Sunday, April 10, 2011

Community

When I was in high school, I was a part of a very close and vibrant church family. My mum required me to go to church but she didn't specify which one, so I chose one where several of my high-school friends were members. I found a wonderful family there; I felt valued and included, rare commodities for a teen-aged girl. That church and its youth group formed a safety net for me and became the whole of my social life.

I moved away from that sleepy city after graduation from high school, moved away from Christianity a few years later, and more recently moved away from organized religion altogether. I have too many issues with specific theological points to swallow the pretty fairy-tales, not to mention the rampant hubris and blatant arrogance of religions when they invariably make the claim that they are the ONLY one way to God, and everyone else is wrong. Only frail, weak, stupid humans could make up a story like that.

I don't miss my faith. I am fine with the framework of beliefs I have created through the destructive process of testing every belief and tearing it down if it did not hold weight. I am left with a rather minimalist view of God, and He and I are okay with that.

What I do miss, though, is the sense of belonging that comes with attending a church. A community of people who all hold the same beliefs is a powerful force, and I have effectively painted myself out of that warm glow. I have a neighbor across the street who is quite active in the JW community, and every Saturday when nicely-dressed people pull up in their cars and come into his house for post-church coffee and fellowship, I am envious and lonely for that type of interaction.

My mum feels this, too. She, like me, is post-religion yet longing for community. We discussed going to church anyhow, but in order to be truly accepted into a church family, they need to get to know us... and our lack of belief would eventually betray us.

In an era where families are geographically peppered throughout the globe, organized religion has failed so many of us, and technology seems to isolate us even further, where does one turn to find a sense of community?

Sunday, April 3, 2011

Crisis of Self

I met someone a few days ago who challenged my sense of satisfaction with my accomplishments. At roughly my age, this person has obtained a doctorate in a challenging field, published papers, taught at a university, and is an active and acknowledged contributor in a related field. When, I wonder, do they sleep?

Up until I read their bio, I felt pretty good about myself with my service to country, honours in college and shiny new career. For a short time after, though, I felt that it was a pretty pitiful pile of accomplishments. Their acts are writ large on the stage of the world, and mine are far more humble. I yearned for the kind of greatness I saw in the deeds of this person.

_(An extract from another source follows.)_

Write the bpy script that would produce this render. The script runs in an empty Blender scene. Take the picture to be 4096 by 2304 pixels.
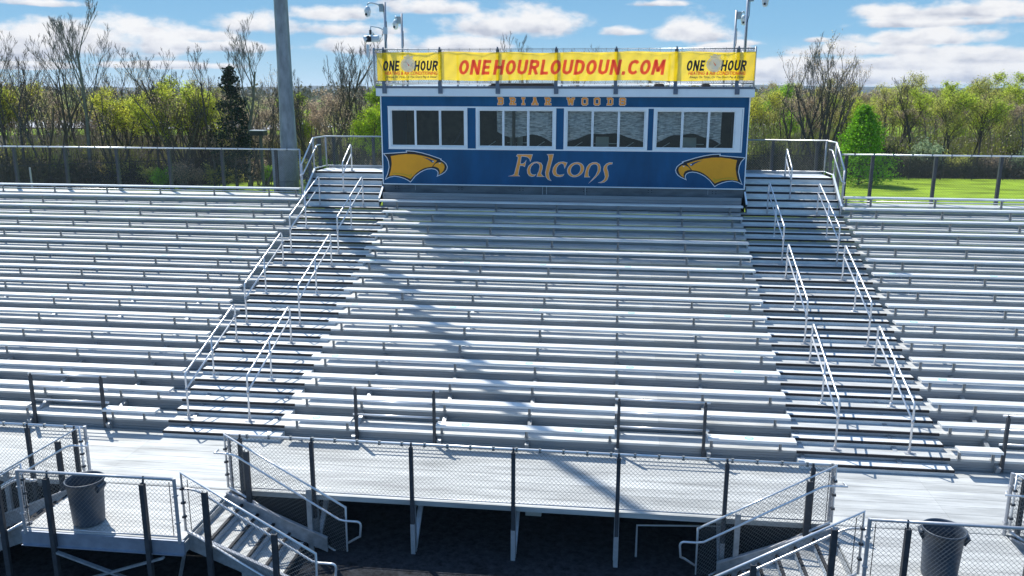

This little crisis of self lasted a whole day or two until I realized that although my doings were far less public and attributable, they were no less important; by participating in peacekeeping missions, I have in a small way contributed to the stability of the world in general. By serving my country, Queen and government, I have protected and defended Canada's interests in a rather direct way.

We have both made our contributions to the world, and neither is less valid than the other. Having realized this, though, I also came to the realization that academic success is still something I crave; college is by no means the end of my scholastic journey.